You could explain "his" theory and its technical applications, but during his lifetime, he never laid out a "Dow Theory," per se. When he first began compiling stock market averages in 1884 -- before the WSJ even existed -- he hadn't established much besides an index with an all-inclusive "index number" by which to measure the stock market. Later he added his intuitive opinions. In fact, the Dow Theory as we know it today was only named and extracted from his WSJ editorials twenty years after his death by other market technicians, like William P. Hamilton.
Standing over six feet tall, yet slightly stooped and weighing over 200 with dark eyes and brows, a jet-black beard, and walrus mustache, ultra-conservative Dow had a grave air about him, spoke with measured speech and was reminiscent of an overly serious college professor. He never raised his voice and often said it took him a full 24 hours to get angry, and once angry, he stayed angry. The professorial analogy is strengthened by the fact that, working during the end of the robber baron era, he never chose to play that game, never tried to make a market fortune for himself; he instead chose, to be a sidelines observer and commentator.

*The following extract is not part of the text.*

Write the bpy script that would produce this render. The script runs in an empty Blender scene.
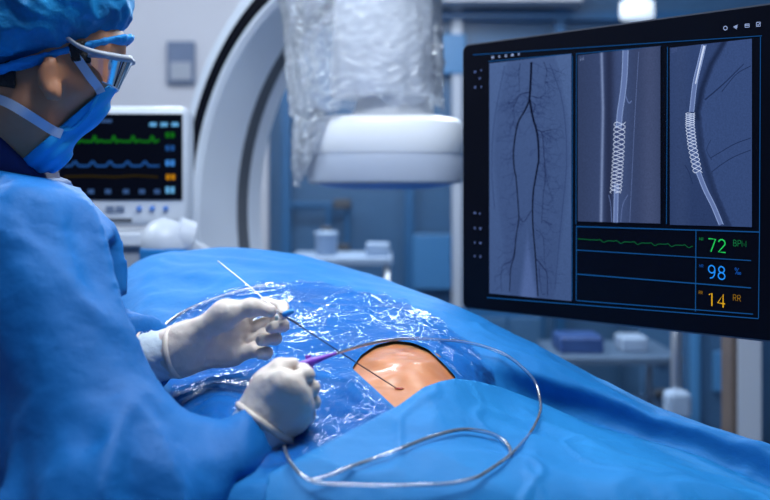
import bpy, bmesh, math, random
import numpy as np
from mathutils import Vector, noise as mnoise
R = math.radians
SC = bpy.context.scene
COL = SC.collection
random.seed(7)
F, CZ = 1100.0, 1.32            # focal length in pixels, camera height


def at(px, py, d):
    """the point at depth d that the photograph shows at (px, py)"""
    return Vector(((px - 385) / F * d, d, CZ - (py - 190) / F * d))


# ---------------------------------------------------------------- objects
def tag(o, label=None, cat=None, group=None, kind=None):
    if label: o['label'] = label
    if cat: o['category'] = cat
    if group: o['group'] = group
    if kind: o['kind'] = kind
    return o


def empty(name, loc, label, cat, group=None):
    o = bpy.data.objects.new(name, None)
    o.empty_display_size = .05
    COL.objects.link(o)
    o.location = loc
    return tag(o, label, cat, group)


def link(name, me, mat, parent=None, smooth=True):
    o = bpy.data.objects.new(name, me)
    COL.objects.link(o)
    if mat: me.materials.append(mat)
    if smooth and len(me.polygons):
        me.polygons.foreach_set('use_smooth', [True] * len(me.polygons))
    if parent:
        o.parent = parent
        bpy.context.view_layer.update()
        o.matrix_parent_inverse = parent.matrix_world.inverted()
    return o


def mk(name, v, f, mat, parent=None, smooth=True):
    me = bpy.data.meshes.new(name)
    if isinstance(v, np.ndarray): v = v.tolist()
    if isinstance(f, np.ndarray): f = f.tolist()
    me.from_pydata([tuple(p) for p in v], [], f)
    me.validate(); me.update()
    return link(name, me, mat, parent, smooth)


def catmull(pts, n=8):
    pts = [Vector(p) for p in pts]
    if len(pts) < 3: return pts
    q = [pts[0] * 2 - pts[1]] + pts + [pts[-1] * 2 - pts[-2]]
    out = []
    for i in range(1, len(q) - 2):
        a, b, c, d = q[i - 1:i + 3]
        for k in range(n):
            t = k / n
            out.append(.5 * (2 * b + (c - a) * t + (2 * a - 5 * b + 4 * c - d) * t * t + (3 * b - a - 3 * c + d) * t ** 3))
    out.append(pts[-1])
    return out


class MB:
    """collects shapes and links them as ONE mesh object"""
    def __init__(s): s.v, s.f = [], []

    def add(s, v, f):
        o = len(s.v)
        s.v += [tuple(p) for p in v]
        s.f += [[i + o for i in q] for q in f]
        return s

    def box(s, c, size, ax=None, bev=0):
        c = Vector(c)
        if ax is None: ax = (Vector((1, 0, 0)), Vector((0, 1, 0)), Vector((0, 0, 1)))
        bm = bmesh.new()
        bmesh.ops.create_cube(bm, size=1)
        for v in bm.verts:
            v.co = Vector((v.co.x * size[0], v.co.y * size[1], v.co.z * size[2]))
        if bev: bmesh.ops.bevel(bm, geom=bm.edges[:], offset=bev, segments=3, affect='EDGES', profile=.5)
        bm.verts.index_update()
        s.add([c + ax[0] * v.co.x + ax[1] * v.co.y + ax[2] * v.co.z for v in bm.verts], [[v.index for v in f.verts] for f in bm.faces])
        bm.free()
        return s

    def tube(s, pts, r, n=10, smooth=0, flat=1.0, up=None):
        if smooth: pts = catmull(pts, smooth)
        pts = [Vector(p) for p in pts]
        m = len(pts)
        rr = r if isinstance(r, (list, tuple)) else [r]
        rad = lambda i: rr[0] if len(rr) == 1 else float(np.interp(i / (m - 1), np.linspace(0, 1, len(rr)), rr))
        v, f = [], []
        T0 = (pts[1] - pts[0]).normalized()
        N = (up or Vector((0, 0, 1))).copy()
        if abs(N.dot(T0)) > .95: N = Vector((1, 0, 0))
        for i, p in enumerate(pts):
            T = (pts[min(i + 1, m - 1)] - pts[max(i - 1, 0)]).normalized()
            N = (N - T * N.dot(T)).normalized()
            B = T.cross(N)
            for k in range(n):
                a = 2 * math.pi * k / n
                v.append(p + (N * math.cos(a) * flat + B * math.sin(a)) * rad(i))
        for i in range(m - 1):
            for k in range(n):
                f.append([i * n + k, i * n + (k + 1) % n, (i + 1) * n + (k + 1) % n, (i + 1) * n + k])
        f.append(list(range(n - 1, -1, -1)))
        f.append([(m - 1) * n + k for k in range(n)])
        return s.add(v, f)

    def lathe(s, prof, c, n=48, axis=None, sx=1, sy=1, power=2.0):
        """profile of (radius, height); power > 2 squares the plan"""
        c = Vector(c)
        A = axis.normalized() if axis else Vector((0, 0, 1))
        U = Vector((1, 0, 0)) if abs(A.x) < .9 else Vector((0, 1, 0))
        U = (U - A * U.dot(A)).normalized(); W = A.cross(U)
        v, f = [], []
        for r, h in prof:
            for k in range(n):
                a = 2 * math.pi * k / n
                ca, sa = math.cos(a), math.sin(a)
                q = (abs(ca) ** power + abs(sa) ** power) ** (-1 / power)
                v.append(c + U * r * q * ca * sx + W * r * q * sa * sy + A * h)
        for i in range(len(prof) - 1):
            for k in range(n):
                f.append([i * n + k, i * n + (k + 1) % n, (i + 1) * n + (k + 1) % n, (i + 1) * n + k])
        f.append(list(range(n - 1, -1, -1)))
        f.append([(len(prof) - 1) * n + k for k in range(n)])
        return s.add(v, f)

    def build(s, name, mat, parent=None, smooth=False):
        o = mk(name, s.v, s.f, mat, parent, smooth)
        if smooth == 'auto': pass
        return o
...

He was born on a Connecticut farm in 1851 and worked odd jobs as a kid. His father died when he was six. When he was old enough to choose his career, he chose to abandon farm life for the pen. Following a scant education, he apprenticed for six years with the influential Massachusetts newspaper, the Springfield Republican. Then he moved to a Providence, Rhode Island paper, where he found his niche in financial writing while covering the mining industry beat.
Having made a modest name for himself, Dow, at 31, next ventured to New York and in 1882, founded Dow, Jones & Company with fellow reporter Eddie Jones. They used second-hand office equipment and worked out of a tiny, one-room office in a ramshackle building at 15 Wall Street, building a profitable news agency. They provided daily financial news updates to subscribers, who were mostly typical Wall Street wags. Printed news was scarce on the Street, and there was a value to being plugged into news sources even if they were little more reliable than the gossip proliferating through the crowd. So, their service was cherished, and the firm grew rapidly within the year. Soon, they started publishing a two-page newspaper called the Customer's Afternoon Letter -- the WSJ's predecessor.
It was in the Letter that Dow first published his average, which he left unnamed. For example, on February 20, 1885, his average was compiled from 14 companies -- 12 railroads and two industrials -- whose closing prices totaled 892.92. Dividing this figure by 14, he came up with 63.78. Since the previous day's close was 64.73, the market was said to be down nearly a point for the day. A more precise observer might have been able to note that it was down 1.47 percent. The index was the first enduring attempt at precise market measurement. The index also gave birth to what would later evolve into the entire realm of "technical" analysis, wherein people forecast future price activity based on pricing history.